Building Relationship
I laid aside taking on training horses for clients when my husband and I decided to grow our family. Now that our youngest is almost 7 and in school the subject has been brought up about opening the doors again for training clients. As much as I enjoy working horses, reaching goals, and making better citizens for the horse community, I am very hesitant to go back to work for the general public. I do not miss the stress of a client expecting a horse to be achieving a goal on their time line long before the horse is mentally or physically ready just to make the owner’s pocket book happier. That and getting the calls about six months after the horse returns home to hear the owner complain that I didn’t do anything to train the horse, that they just got it out to go for a ride and they still had the same problem as before they sent it off to training.
And there in lies the problem…
As many of you know who have followed this blog (even though it has been so long since the last posting), I incorporate the Word of God into all my horse training and analogies. This past weekend it hit me.
I cannot remember if it was it Friday morning about 9:45 or Saturday morning about 8:00, either way I was listening to a pastor on Bott Radio and he explained it beautifully. The phrase “personal relationship with Jesus” has been a bit of a ‘finger nails on the blackboard’ phrase to my husband and I for quite sometime, and this pastor used it. Ugh! But then he went on. He explained that this “personal relationship with Jesus” is not a mushy gushy relationship, but it is the relationship that we cultivate outside of our time at church. It is more than the spoon feeding that we receive with the pastor from the pulpit.

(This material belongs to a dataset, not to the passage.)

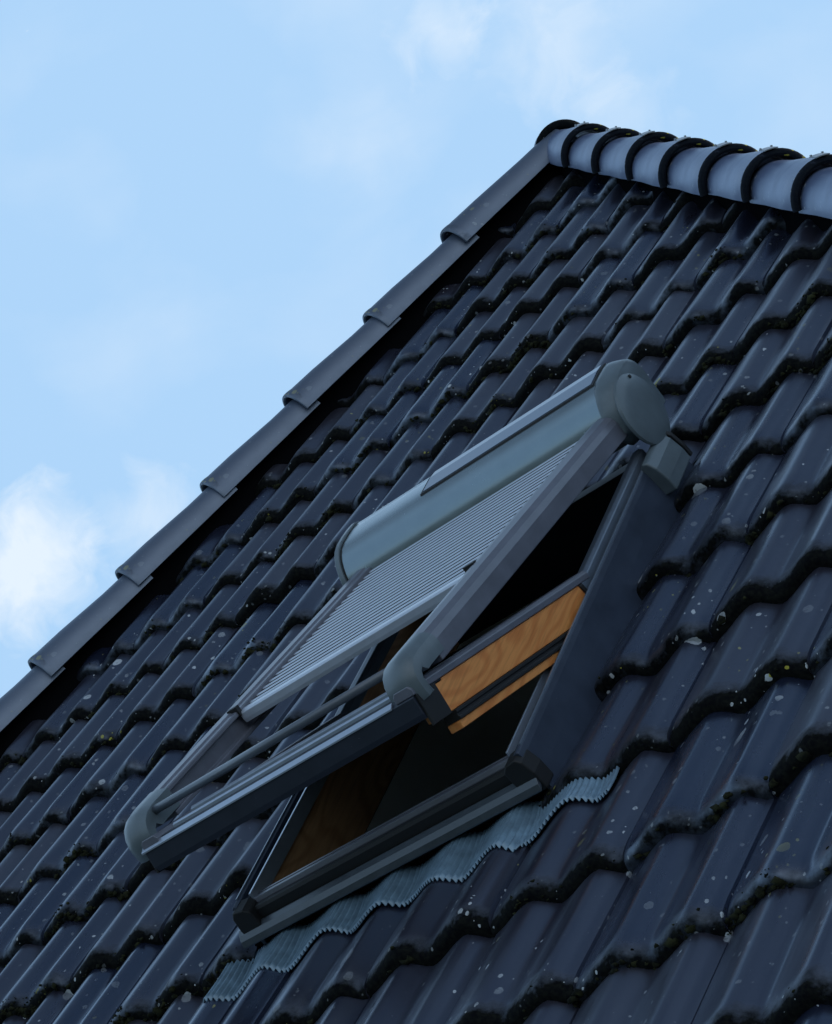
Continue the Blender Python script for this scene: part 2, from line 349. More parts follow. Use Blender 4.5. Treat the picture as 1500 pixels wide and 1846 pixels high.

That, of course, got my wheels turning in my life. I cultivate my relationship with Jesus daily. I grow in the knowledge of my Lord daily and I encourage all of you to do so as well. But then, being who I am, it got me thinking about our relationship with our horse. As I have explained before, our relationship with our horse mirrors our relationship with the Lord, and He has so much to teach us through our horse.
This is the same type of problem that I encounter with clients. They drop the horse off and leave it with me for two to three months. For those 60-90 days I am with that horse every day. I feed them, groom them, discipline them, teach them, build trust with them, help them grow their confidence and teach them proper respect. We build a relationship because of the day to day activities we experience together. Through this time together, about once a week I visit with the client about their horse (much like the pastor visits with his congregation about their Lord), things sound good and we continue on this way.
Of course then comes the day where I feel the horse is in a good place and the owner can take their horse home again, but that is where the trouble begins. You see this owner has not experienced life with the horse at all in the last 60-90 days. They have not walked together through the scary times and reassured their horse that everything is okay. They don’t know the horse to know what makes them tick or what makes them shut down. They have not earned that horse’s trust to lead them with confidence and the horse then reverts back to what it knew of this relationship before.
Who is to blame?
I remember once working a horse for a gentleman. He described her as “spooky and flighty”, and that she was. Very nice AQHA chestnut mare. I took her on for two weeks and began laying the foundation for a good relationship with her and we made good headway. But then as my helpers in the barn helped with turning out, grooming and such I noticed this horse forgot everything I had taught her. That is when the light went on for me. It wasn’t the training that mattered, it was the relationship. I contacted the owner and let him know what was going on. That she was going to be a one person horse and that it would be a waste of my time and his money for me to continue. He thanked me for my time with her and took her home again. That was one of the last “outside” training horses I took on with this new understanding as our family continued to grow and I knew I needed to focus on my children which the Lord entrusted to me.
So what is the general point of all this?
To help you know what your responsibility as a horse owner and church goer is. To help you understand what this “personal relationship with Jesus” is truly all about. You are responsible for cultivating your relationship with your horse to get the most out of your “investment”. This will be much more satisfying for you as well as safe. But on the same note you are also responsible for cultivating your relationship with Jesus. It is not something that can grow just one morning a week at church. Just as a relationship with a horse cannot be gained in just one lesson a week. It is a day in and day out, experiencing life together, going through the thick and thin of it all, together.
This leaves me at a bit of a predicament though. Culture is changing. Students are not committed to weekly riding lessons as they once were. Horse owners would rather pay someone to “fix” their horse than put the work in themselves, but horses are not mechanical like a car or four-wheeler. I still have the desire to help people become horsemen and to create better citizens for the horse community. But what will that look like for 2019? That I do not know but I would love to hear your input. Until then though, grow in the knowledge, wisdom, and favor of our Lord. Remember also that He was born in a stable and will not mind at all meeting you in the barn. Who knows, He may chose to speak to you through the horse. After all they are a magnificent creation of His.
Check out His description of the horse in Job 39:19-25.